Wednesday, night 9.00 pm: The state government announced the next day, Thursday, also as holiday. The meteorological department had issued a warning that heavy rains would continue for the next 36 hours and people should refrain from leaving home for office, and ironically, leaving office for home too. When I heard it, my joy knew no bounds. I kissed my wife who was setting the table for dinner, told my daughter to set alarm for her college at 6 in the morning and called my sports editor at Mid Day NOT to cancel the meeting scheduled for the next day. "Are you mad," he shouted over the wire, "you must be drunk!" "No," I replied, "the weather bureau says the rain will continue, and looking at their record, this could be our only hope that things will return to normal," I said.

P.S. No need to mention I was dead right. The rain vanished, the sun returned, and life was restored to normal on Thursday.

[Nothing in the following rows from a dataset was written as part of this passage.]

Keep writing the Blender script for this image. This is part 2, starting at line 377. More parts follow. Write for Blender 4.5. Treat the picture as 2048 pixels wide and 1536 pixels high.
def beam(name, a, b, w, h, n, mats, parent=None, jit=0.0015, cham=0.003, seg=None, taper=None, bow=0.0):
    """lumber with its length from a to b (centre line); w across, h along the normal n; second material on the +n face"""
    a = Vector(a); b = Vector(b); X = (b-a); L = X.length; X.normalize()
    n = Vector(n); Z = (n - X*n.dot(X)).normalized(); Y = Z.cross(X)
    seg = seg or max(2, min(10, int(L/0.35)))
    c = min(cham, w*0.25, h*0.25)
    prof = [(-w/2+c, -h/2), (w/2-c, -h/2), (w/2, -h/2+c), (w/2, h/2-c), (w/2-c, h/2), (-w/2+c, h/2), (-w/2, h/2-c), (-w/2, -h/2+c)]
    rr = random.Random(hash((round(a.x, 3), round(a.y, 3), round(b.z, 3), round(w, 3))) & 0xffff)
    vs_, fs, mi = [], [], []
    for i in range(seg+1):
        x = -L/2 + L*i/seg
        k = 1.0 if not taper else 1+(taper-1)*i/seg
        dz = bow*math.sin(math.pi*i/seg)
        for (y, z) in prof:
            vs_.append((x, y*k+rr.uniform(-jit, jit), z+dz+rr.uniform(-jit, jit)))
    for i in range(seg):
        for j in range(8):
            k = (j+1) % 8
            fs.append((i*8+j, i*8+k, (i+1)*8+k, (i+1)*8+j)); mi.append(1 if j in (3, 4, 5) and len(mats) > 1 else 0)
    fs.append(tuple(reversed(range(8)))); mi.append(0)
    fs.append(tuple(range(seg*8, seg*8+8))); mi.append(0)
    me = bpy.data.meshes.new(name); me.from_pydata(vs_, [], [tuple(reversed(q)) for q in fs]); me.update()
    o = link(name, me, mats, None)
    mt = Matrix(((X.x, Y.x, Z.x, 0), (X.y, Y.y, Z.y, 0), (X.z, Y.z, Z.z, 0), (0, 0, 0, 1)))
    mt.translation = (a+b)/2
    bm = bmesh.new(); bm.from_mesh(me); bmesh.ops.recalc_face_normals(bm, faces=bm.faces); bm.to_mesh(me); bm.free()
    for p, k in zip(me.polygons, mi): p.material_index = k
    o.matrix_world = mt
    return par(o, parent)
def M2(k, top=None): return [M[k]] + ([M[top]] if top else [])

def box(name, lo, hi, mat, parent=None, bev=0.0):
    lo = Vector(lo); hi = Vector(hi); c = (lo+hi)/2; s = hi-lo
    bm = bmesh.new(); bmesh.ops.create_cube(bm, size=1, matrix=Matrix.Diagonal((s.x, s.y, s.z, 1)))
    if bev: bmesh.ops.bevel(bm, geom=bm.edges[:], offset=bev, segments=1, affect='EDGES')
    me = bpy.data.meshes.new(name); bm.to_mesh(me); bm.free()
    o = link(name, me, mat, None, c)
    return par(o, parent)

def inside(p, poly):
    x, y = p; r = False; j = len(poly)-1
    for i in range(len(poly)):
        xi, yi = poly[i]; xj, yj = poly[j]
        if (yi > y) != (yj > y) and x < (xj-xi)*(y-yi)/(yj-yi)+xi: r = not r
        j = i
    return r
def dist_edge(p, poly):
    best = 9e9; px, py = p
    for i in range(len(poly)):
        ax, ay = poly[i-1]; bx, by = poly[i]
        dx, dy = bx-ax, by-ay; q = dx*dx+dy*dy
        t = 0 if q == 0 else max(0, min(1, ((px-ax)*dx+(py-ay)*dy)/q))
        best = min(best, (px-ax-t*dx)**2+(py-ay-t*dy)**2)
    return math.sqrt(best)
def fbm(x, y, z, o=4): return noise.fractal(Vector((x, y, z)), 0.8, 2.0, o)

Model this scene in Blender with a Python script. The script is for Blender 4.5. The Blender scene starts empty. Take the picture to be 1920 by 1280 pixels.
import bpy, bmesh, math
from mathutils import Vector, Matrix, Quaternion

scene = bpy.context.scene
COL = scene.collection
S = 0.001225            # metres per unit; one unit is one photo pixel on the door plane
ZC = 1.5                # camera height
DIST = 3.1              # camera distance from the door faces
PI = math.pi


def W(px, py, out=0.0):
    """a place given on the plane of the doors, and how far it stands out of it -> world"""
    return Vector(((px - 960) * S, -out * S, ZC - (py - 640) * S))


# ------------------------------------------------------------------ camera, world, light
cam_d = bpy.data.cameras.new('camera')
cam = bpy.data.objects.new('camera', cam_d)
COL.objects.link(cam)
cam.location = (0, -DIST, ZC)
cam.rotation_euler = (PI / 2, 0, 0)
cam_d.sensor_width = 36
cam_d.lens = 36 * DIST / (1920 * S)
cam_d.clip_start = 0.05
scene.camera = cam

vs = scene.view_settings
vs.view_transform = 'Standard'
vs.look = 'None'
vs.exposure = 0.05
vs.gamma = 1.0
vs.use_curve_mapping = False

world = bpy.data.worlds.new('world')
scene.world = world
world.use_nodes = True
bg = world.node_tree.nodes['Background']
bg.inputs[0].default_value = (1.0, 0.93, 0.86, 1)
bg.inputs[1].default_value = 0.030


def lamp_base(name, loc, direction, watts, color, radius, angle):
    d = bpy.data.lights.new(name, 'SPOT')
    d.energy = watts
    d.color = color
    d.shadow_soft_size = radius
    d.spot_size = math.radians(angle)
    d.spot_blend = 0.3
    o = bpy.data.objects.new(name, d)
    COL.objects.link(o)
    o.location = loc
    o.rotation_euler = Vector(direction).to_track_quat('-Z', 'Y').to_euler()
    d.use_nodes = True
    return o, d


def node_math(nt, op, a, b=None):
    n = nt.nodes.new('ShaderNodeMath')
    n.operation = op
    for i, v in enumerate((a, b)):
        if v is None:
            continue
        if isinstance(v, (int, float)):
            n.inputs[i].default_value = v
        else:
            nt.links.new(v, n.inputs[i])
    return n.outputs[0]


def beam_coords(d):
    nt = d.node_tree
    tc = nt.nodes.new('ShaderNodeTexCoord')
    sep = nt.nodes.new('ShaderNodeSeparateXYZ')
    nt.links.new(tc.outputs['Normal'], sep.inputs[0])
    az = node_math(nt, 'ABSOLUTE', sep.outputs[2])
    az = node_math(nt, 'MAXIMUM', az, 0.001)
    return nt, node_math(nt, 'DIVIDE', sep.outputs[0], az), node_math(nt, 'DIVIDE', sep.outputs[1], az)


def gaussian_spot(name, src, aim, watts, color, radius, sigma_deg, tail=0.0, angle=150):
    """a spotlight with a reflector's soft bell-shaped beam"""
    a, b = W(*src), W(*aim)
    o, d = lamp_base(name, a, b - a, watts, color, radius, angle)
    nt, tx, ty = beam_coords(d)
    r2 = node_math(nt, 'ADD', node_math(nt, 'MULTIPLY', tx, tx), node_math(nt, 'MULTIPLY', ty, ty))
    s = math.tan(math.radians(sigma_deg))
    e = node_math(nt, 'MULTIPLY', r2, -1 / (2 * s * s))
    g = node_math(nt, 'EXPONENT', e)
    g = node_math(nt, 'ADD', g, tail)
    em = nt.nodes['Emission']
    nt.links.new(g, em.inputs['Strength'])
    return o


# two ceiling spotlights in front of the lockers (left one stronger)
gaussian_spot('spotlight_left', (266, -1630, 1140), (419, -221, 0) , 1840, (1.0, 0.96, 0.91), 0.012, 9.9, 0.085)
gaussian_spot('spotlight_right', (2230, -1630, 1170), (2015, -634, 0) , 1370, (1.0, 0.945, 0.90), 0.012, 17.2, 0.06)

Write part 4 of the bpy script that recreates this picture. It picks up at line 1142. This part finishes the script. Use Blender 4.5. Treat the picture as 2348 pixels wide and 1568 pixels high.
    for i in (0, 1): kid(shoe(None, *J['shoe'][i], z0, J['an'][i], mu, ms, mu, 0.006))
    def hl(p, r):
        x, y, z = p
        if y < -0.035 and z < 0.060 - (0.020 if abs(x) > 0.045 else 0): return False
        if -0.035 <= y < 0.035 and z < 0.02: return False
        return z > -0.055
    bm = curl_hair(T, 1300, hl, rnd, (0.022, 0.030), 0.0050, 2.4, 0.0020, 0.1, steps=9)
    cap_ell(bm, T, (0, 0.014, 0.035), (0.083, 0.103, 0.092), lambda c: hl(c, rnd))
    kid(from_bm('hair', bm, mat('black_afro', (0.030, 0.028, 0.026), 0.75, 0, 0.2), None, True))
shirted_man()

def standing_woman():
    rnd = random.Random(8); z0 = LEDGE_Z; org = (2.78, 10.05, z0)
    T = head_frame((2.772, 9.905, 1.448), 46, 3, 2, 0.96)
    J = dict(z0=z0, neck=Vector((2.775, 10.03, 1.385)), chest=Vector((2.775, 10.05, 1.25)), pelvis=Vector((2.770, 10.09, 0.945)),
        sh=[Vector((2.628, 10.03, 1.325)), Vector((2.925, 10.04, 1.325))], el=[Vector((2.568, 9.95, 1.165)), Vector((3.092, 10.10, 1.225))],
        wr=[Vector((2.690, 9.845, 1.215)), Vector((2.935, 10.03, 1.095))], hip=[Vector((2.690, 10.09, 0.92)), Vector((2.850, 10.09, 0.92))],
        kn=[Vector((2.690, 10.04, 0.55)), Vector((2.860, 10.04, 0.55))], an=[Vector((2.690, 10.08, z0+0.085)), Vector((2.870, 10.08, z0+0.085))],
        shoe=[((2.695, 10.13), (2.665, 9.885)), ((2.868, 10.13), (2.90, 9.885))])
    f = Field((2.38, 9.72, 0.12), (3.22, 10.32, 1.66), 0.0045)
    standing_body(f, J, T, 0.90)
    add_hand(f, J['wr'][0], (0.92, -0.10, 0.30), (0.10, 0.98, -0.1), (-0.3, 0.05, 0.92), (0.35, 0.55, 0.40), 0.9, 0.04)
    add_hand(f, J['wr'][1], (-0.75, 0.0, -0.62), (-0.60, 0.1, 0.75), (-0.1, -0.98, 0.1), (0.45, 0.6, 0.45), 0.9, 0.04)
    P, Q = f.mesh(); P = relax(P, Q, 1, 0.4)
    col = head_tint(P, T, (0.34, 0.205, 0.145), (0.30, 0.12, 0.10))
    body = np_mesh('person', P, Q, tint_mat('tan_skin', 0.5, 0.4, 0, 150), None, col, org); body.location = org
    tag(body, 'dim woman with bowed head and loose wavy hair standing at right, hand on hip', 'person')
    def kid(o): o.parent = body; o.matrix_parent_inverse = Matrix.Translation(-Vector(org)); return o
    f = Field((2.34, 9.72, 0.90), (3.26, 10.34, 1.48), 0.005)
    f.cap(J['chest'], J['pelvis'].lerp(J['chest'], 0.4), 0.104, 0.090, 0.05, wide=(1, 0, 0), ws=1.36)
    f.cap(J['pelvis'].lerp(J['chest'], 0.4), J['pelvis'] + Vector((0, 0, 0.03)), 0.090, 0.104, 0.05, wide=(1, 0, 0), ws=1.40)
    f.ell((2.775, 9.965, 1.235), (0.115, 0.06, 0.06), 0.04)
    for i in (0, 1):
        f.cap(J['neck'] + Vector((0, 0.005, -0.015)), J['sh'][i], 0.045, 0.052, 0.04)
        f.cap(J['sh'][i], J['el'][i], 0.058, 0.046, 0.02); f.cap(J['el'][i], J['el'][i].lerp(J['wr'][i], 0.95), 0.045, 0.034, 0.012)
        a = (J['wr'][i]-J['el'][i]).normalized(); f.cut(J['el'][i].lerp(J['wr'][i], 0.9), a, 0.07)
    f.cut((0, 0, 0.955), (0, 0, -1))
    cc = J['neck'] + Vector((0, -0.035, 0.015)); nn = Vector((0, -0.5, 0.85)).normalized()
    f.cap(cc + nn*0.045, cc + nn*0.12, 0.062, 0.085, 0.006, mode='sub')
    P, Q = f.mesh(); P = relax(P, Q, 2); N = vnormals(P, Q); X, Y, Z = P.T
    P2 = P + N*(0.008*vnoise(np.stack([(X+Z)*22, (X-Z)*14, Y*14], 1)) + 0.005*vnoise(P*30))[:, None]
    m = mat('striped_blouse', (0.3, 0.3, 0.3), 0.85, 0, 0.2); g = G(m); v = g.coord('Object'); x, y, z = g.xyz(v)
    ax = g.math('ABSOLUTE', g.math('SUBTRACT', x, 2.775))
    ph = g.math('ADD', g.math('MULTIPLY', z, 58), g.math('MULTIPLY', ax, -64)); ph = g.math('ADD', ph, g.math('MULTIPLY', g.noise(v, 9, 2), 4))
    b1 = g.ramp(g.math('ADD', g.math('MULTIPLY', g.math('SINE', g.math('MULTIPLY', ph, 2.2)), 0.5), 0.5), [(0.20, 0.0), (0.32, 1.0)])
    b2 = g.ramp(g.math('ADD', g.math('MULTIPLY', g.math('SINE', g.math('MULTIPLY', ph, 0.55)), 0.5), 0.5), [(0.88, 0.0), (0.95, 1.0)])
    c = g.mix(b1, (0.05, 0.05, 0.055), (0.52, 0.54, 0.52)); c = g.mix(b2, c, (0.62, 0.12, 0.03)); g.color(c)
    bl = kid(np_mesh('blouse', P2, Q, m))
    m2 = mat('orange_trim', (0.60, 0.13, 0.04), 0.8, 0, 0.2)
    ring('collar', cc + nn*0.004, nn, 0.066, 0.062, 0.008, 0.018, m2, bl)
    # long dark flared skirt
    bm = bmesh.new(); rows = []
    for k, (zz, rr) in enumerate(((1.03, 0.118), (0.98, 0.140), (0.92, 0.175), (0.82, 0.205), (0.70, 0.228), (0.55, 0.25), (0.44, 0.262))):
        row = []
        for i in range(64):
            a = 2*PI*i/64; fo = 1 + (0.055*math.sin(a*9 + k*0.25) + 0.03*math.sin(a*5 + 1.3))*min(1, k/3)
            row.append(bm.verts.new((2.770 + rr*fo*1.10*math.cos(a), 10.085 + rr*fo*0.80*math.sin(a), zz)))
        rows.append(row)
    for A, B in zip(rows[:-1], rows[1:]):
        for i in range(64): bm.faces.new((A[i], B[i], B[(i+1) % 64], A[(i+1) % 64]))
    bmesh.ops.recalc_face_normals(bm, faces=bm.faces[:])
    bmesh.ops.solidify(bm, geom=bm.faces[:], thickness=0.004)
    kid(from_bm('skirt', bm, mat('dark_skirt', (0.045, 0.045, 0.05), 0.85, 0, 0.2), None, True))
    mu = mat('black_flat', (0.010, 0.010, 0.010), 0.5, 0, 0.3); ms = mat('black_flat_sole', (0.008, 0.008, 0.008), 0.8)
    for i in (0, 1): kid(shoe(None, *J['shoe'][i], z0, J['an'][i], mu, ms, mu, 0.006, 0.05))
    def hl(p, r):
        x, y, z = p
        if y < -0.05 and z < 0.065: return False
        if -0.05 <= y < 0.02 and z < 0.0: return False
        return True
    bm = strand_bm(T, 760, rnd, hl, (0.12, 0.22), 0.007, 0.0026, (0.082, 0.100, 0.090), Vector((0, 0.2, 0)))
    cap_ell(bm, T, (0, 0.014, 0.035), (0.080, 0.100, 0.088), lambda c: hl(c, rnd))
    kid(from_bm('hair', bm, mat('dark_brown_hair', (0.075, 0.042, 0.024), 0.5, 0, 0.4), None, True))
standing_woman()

  1. i completely agree with you as i was myself caught in those nightmarish deluge that lashed mumbai. mumbai was simply not a city anymore. it seemed as madhepura and similar bihari village whr no sign of any government like system is thinkable. though only BEST and FM radios did a commendable jobs. this is time al NRI's should help mumbai with their brilliant ideas to make this city like newyork and maharshtra as california.

  2. Anonymous2:12 PM

    It was really good to read your account. It seems that your sense of humour gets better in the time of tragedy. But that is your strength. keep on writing.